TASK GOAL – What is the number of lines in the data holding the word "scene"? Give that number by itself.

.....

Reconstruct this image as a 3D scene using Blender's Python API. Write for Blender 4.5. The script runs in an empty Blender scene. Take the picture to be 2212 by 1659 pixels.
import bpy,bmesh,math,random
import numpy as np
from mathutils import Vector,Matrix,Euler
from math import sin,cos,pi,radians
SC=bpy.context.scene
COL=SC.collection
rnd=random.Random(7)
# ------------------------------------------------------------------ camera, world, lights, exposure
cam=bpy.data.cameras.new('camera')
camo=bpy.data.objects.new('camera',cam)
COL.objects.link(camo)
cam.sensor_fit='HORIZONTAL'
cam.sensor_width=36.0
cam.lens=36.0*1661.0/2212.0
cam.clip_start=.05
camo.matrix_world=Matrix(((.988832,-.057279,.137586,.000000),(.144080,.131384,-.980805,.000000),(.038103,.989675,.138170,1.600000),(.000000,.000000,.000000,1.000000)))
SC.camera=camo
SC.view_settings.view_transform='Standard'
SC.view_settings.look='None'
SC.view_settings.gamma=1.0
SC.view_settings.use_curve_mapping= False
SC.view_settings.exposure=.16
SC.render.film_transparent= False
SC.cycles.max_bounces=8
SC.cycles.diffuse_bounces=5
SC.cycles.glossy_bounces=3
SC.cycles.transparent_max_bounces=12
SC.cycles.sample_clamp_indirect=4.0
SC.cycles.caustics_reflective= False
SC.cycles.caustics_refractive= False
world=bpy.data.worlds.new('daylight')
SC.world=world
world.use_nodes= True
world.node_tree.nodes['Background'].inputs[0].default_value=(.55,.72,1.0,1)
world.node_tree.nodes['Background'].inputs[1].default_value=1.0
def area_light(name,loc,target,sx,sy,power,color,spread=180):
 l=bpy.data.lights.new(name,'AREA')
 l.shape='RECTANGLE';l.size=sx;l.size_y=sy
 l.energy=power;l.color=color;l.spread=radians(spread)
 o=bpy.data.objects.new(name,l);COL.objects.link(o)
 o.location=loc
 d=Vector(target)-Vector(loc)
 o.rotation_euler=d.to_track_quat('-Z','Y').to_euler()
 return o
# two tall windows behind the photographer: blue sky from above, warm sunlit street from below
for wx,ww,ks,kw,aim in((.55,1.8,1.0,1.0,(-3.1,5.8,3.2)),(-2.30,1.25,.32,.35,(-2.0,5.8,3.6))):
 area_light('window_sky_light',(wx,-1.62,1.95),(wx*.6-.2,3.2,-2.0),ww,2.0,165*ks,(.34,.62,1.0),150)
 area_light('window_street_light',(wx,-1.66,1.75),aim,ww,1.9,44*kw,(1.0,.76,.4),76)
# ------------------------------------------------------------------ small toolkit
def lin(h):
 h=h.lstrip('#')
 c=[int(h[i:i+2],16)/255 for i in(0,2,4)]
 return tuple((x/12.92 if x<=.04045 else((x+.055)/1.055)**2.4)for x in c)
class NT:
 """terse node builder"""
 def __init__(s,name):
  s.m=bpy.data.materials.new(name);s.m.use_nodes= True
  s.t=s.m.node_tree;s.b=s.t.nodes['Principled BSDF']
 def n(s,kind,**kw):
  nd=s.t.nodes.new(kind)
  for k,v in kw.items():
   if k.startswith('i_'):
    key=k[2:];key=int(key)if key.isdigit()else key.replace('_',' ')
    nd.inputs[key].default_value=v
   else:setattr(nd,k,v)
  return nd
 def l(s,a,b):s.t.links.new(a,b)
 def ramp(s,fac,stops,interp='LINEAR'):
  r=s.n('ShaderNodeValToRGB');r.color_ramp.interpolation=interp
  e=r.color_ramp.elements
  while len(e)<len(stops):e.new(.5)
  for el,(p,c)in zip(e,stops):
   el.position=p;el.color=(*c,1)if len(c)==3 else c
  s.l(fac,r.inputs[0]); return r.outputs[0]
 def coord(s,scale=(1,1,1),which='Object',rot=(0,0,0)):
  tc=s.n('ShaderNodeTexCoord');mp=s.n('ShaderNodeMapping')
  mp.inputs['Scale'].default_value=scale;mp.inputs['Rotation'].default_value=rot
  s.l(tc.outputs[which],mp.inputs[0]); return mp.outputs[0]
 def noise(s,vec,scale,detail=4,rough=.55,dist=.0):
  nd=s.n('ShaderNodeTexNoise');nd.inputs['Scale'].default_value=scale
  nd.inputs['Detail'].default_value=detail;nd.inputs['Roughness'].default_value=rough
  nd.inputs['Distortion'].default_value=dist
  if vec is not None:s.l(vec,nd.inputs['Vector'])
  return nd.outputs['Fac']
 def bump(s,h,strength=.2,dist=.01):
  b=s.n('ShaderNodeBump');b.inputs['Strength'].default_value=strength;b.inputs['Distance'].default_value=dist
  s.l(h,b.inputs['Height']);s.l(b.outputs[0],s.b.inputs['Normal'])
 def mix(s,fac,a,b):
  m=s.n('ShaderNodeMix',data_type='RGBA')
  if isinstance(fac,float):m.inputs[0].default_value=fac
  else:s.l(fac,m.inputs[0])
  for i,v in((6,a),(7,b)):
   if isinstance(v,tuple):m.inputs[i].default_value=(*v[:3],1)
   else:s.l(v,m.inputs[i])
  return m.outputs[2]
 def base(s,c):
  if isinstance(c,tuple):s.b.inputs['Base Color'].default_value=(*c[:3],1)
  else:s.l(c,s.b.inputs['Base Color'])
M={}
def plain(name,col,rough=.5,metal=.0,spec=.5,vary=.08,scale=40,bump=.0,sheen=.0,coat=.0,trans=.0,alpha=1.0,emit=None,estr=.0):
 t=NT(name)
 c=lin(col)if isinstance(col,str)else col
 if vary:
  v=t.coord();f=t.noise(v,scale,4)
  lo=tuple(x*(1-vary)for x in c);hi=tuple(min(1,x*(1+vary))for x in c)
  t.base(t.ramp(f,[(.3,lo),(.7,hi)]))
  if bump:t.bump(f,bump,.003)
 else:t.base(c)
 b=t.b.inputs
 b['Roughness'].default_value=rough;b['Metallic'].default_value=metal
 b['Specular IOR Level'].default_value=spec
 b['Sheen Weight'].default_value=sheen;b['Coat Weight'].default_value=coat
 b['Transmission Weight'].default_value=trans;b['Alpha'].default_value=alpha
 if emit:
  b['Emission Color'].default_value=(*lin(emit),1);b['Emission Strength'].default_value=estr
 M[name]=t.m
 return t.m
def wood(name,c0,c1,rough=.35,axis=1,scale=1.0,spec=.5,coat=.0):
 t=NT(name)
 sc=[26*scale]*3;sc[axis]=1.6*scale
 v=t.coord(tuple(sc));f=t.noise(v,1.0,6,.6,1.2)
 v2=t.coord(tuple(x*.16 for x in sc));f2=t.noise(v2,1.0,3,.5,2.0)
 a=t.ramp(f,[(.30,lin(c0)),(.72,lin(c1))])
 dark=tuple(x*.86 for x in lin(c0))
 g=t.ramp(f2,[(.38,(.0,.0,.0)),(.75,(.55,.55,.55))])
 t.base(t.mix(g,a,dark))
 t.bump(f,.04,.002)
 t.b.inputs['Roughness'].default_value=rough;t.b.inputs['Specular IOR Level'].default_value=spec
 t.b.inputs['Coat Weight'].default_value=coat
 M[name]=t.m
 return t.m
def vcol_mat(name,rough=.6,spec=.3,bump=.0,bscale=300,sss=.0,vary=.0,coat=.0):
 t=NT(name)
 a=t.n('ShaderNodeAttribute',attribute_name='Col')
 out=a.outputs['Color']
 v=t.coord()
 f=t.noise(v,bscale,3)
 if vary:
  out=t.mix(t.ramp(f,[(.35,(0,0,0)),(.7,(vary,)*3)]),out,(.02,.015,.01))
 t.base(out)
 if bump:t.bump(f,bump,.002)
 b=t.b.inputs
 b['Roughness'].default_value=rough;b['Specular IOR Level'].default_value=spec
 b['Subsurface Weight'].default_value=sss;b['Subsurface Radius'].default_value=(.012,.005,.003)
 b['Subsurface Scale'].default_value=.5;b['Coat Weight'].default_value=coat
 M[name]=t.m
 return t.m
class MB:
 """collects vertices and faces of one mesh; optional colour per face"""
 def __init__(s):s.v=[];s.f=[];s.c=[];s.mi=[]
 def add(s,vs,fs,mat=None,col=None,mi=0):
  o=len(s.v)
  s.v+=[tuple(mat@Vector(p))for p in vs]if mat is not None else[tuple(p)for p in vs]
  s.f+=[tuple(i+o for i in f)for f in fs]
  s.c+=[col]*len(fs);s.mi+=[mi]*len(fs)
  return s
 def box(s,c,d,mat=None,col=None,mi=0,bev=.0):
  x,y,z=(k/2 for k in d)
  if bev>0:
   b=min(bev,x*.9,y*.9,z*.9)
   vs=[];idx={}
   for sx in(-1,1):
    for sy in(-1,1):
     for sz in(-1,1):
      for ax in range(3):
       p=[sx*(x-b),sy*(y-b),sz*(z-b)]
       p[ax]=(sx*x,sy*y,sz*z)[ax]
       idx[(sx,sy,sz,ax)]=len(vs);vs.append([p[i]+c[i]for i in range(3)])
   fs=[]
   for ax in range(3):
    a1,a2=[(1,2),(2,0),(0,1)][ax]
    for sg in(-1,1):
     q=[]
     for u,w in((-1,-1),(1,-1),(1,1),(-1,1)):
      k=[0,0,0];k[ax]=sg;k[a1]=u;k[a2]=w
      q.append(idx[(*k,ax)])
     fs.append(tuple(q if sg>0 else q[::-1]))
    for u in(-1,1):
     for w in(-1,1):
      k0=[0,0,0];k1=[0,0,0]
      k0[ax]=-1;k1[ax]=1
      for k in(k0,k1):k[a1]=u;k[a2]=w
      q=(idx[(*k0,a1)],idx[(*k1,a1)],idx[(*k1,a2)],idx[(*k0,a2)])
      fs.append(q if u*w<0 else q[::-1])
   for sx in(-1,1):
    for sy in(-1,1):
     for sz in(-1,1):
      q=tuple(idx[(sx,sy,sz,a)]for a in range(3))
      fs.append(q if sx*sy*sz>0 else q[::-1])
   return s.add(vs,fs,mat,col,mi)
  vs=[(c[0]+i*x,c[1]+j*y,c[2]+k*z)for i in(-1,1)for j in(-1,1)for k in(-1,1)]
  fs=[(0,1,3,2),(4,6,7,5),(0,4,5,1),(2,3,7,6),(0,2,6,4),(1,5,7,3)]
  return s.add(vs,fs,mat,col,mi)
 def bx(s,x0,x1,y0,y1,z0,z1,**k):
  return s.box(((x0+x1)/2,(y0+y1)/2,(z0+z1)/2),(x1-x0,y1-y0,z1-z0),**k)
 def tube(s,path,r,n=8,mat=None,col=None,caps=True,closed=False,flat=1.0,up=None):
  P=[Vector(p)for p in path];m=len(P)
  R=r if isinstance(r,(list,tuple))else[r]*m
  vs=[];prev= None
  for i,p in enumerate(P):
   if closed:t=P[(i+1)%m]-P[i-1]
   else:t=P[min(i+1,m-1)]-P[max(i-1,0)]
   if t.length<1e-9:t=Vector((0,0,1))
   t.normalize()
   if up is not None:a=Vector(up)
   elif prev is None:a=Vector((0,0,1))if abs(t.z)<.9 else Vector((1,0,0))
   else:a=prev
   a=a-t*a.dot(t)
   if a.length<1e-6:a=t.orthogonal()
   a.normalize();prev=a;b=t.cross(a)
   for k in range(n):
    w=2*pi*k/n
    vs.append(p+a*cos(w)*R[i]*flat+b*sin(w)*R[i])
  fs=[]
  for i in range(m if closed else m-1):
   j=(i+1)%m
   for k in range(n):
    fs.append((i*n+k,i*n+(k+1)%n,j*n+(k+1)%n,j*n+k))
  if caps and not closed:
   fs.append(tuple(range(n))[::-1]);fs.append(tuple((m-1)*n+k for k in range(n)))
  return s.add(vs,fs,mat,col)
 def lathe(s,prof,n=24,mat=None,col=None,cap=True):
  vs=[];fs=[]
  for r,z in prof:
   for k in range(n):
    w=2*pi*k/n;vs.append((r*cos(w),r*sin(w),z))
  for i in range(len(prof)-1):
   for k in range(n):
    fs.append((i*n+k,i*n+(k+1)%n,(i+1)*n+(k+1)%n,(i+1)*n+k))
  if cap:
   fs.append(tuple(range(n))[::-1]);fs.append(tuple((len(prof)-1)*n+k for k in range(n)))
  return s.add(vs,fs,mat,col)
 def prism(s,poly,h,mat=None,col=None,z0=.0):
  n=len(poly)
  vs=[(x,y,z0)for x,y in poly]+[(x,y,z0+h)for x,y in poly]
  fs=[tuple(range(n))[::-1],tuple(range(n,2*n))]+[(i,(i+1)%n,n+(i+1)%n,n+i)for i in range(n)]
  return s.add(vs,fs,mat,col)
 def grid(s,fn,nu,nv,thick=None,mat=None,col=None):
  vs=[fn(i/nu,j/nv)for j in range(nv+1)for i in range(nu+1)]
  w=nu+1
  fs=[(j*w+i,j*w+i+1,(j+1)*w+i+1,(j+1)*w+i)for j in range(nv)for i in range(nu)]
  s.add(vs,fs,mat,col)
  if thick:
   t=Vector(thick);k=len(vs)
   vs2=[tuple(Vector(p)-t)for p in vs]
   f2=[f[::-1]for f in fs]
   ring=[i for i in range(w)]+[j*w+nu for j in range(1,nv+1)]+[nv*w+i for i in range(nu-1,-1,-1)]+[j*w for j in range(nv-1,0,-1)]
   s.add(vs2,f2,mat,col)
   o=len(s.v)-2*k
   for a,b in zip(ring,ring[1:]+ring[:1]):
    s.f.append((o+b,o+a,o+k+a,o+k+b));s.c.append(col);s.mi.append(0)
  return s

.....

RESULT OF THIS TASK – 2